Only the lines from the start of the data below through the line that contains "Lk.new(hs.outputs[0], df.inputs['Base Color']);" are to be copied, exactly and without pictures.
=== Data lines ===
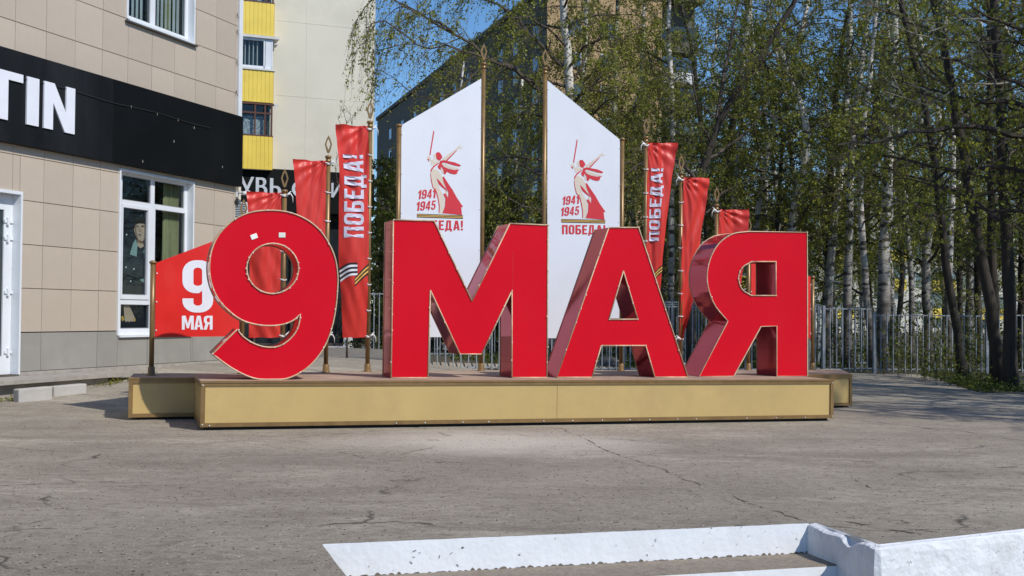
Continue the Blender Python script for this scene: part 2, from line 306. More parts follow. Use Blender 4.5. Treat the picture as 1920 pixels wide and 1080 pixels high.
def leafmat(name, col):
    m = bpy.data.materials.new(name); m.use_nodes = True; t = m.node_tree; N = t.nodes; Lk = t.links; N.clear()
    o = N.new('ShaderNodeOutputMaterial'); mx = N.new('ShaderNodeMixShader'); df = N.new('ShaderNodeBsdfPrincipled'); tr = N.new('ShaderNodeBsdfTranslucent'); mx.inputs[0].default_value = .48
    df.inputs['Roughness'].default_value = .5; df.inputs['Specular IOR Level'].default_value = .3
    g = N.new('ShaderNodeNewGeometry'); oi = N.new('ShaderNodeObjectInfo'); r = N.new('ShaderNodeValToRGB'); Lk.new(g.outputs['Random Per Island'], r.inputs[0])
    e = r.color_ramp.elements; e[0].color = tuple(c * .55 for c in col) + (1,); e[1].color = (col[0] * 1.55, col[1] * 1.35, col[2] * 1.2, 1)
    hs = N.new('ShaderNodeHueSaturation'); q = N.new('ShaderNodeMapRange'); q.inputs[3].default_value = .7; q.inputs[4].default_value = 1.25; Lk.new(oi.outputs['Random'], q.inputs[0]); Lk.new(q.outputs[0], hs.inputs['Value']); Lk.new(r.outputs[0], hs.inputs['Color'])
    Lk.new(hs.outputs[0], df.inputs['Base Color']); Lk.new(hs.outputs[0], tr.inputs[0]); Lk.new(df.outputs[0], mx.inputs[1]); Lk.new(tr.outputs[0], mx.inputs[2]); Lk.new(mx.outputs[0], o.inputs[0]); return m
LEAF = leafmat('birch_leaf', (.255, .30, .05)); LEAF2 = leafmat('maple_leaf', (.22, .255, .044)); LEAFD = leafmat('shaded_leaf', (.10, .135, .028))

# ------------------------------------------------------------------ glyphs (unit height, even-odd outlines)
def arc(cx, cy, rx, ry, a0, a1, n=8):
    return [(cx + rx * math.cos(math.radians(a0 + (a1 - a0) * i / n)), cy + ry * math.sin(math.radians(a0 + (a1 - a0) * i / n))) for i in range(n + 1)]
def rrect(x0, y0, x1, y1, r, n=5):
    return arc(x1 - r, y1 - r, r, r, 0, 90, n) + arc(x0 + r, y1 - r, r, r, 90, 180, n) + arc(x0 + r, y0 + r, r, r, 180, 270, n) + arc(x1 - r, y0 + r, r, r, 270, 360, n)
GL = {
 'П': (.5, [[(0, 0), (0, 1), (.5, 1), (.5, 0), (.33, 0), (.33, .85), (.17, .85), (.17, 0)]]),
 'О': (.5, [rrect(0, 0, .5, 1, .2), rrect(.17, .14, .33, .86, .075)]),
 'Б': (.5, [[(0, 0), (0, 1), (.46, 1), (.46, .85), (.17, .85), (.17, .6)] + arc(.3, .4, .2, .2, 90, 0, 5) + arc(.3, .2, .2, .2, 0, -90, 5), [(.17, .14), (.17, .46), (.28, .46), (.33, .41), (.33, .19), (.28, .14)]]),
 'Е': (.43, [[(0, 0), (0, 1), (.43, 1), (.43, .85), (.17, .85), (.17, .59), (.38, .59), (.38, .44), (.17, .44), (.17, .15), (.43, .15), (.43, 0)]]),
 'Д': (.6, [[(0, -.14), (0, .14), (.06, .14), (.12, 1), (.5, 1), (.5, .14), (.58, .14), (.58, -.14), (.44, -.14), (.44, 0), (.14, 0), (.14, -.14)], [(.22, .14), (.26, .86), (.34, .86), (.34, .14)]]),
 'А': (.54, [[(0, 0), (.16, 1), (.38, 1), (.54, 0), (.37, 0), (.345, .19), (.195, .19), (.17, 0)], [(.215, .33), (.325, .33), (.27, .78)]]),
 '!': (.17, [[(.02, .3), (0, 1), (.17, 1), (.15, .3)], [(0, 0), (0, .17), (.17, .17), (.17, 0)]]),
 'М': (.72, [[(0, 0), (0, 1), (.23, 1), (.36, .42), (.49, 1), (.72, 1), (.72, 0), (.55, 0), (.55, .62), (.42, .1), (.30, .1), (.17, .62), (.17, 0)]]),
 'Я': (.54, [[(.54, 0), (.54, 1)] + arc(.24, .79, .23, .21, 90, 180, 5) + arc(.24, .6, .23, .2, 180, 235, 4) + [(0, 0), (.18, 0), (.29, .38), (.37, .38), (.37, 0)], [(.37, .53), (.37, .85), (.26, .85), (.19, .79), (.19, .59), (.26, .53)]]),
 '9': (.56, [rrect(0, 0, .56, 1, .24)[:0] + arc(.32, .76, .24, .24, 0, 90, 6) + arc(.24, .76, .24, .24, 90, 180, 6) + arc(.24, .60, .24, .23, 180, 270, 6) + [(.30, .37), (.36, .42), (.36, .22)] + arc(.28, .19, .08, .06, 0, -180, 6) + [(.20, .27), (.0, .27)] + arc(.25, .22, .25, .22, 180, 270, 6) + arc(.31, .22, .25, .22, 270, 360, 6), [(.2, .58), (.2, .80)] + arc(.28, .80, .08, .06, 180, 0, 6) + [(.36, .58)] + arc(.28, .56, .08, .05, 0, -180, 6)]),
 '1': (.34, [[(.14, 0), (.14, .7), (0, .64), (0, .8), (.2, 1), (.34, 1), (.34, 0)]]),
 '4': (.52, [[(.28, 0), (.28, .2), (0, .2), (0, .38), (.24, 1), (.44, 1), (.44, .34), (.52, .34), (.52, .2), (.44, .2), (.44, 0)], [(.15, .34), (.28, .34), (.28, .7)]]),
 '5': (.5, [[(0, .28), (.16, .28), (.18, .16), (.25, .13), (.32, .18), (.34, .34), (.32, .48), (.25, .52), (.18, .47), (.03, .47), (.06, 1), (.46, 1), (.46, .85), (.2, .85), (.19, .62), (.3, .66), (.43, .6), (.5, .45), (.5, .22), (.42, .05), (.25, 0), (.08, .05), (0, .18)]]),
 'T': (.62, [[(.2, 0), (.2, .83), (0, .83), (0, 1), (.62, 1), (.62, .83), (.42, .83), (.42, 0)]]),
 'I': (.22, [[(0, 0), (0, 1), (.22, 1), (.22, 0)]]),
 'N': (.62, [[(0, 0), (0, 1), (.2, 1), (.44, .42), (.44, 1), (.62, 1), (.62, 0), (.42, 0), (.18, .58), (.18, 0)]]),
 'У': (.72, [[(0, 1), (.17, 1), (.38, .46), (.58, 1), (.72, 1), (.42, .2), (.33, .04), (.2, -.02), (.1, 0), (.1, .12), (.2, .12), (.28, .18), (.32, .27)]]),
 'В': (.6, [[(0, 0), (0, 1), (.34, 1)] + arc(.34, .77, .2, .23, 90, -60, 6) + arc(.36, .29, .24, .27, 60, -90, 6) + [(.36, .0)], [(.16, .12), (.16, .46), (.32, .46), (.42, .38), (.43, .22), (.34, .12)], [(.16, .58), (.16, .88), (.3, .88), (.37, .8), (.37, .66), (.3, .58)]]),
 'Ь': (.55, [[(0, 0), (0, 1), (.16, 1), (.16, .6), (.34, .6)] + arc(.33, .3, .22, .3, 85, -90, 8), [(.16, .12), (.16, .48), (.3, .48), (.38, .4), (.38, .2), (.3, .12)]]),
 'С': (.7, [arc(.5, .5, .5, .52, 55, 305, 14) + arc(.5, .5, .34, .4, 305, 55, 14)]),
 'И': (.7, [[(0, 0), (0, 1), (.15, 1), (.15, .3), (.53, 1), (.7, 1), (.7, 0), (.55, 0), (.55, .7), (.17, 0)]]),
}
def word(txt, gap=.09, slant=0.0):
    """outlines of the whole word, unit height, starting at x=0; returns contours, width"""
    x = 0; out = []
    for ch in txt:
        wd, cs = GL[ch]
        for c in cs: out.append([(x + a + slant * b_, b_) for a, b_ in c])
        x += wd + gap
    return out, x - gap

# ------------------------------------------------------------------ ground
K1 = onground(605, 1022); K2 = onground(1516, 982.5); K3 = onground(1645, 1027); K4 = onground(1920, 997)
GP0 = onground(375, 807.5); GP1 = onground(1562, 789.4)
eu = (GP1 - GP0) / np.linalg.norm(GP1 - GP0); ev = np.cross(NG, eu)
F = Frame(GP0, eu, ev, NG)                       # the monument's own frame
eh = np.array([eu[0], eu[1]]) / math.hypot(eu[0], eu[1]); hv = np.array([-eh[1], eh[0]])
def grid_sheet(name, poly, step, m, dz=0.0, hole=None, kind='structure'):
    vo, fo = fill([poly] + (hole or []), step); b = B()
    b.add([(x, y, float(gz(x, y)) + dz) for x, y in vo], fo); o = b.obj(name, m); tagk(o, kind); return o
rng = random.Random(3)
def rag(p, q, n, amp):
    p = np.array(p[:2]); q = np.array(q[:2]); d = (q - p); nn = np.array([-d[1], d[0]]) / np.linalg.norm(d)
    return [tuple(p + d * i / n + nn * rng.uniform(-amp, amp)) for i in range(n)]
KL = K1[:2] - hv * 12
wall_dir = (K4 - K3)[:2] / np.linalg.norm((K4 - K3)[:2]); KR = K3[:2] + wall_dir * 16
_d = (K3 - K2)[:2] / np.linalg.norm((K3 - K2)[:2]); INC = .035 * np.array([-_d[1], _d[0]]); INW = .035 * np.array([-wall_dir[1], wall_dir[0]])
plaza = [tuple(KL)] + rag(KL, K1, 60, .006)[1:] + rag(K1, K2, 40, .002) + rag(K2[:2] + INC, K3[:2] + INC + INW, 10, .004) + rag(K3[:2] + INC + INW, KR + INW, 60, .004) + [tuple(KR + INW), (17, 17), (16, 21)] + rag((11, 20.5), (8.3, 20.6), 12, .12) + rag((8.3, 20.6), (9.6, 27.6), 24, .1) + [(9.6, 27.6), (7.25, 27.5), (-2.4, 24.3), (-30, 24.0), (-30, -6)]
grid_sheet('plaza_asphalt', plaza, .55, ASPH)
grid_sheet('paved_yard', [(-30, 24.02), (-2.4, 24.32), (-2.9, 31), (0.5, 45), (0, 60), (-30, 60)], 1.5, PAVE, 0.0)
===
== Expected answer ==
Continue the Blender Python script for this scene: part 2, from line 306. More parts follow. Use Blender 4.5. Treat the picture as 1920 pixels wide and 1080 pixels high.
def leafmat(name, col):
    m = bpy.data.materials.new(name); m.use_nodes = True; t = m.node_tree; N = t.nodes; Lk = t.links; N.clear()
    o = N.new('ShaderNodeOutputMaterial'); mx = N.new('ShaderNodeMixShader'); df = N.new('ShaderNodeBsdfPrincipled'); tr = N.new('ShaderNodeBsdfTranslucent'); mx.inputs[0].default_value = .48
    df.inputs['Roughness'].default_value = .5; df.inputs['Specular IOR Level'].default_value = .3
    g = N.new('ShaderNodeNewGeometry'); oi = N.new('ShaderNodeObjectInfo'); r = N.new('ShaderNodeValToRGB'); Lk.new(g.outputs['Random Per Island'], r.inputs[0])
    e = r.color_ramp.elements; e[0].color = tuple(c * .55 for c in col) + (1,); e[1].color = (col[0] * 1.55, col[1] * 1.35, col[2] * 1.2, 1)
    hs = N.new('ShaderNodeHueSaturation'); q = N.new('ShaderNodeMapRange'); q.inputs[3].default_value = .7; q.inputs[4].default_value = 1.25; Lk.new(oi.outputs['Random'], q.inputs[0]); Lk.new(q.outputs[0], hs.inputs['Value']); Lk.new(r.outputs[0], hs.inputs['Color'])
    Lk.new(hs.outputs[0], df.inputs['Base Color']); Lk.new(hs.outputs[0], tr.inputs[0]); Lk.new(df.outputs[0], mx.inputs[1]); Lk.new(tr.outputs[0], mx.inputs[2]); Lk.new(mx.outputs[0], o.inputs[0]); return m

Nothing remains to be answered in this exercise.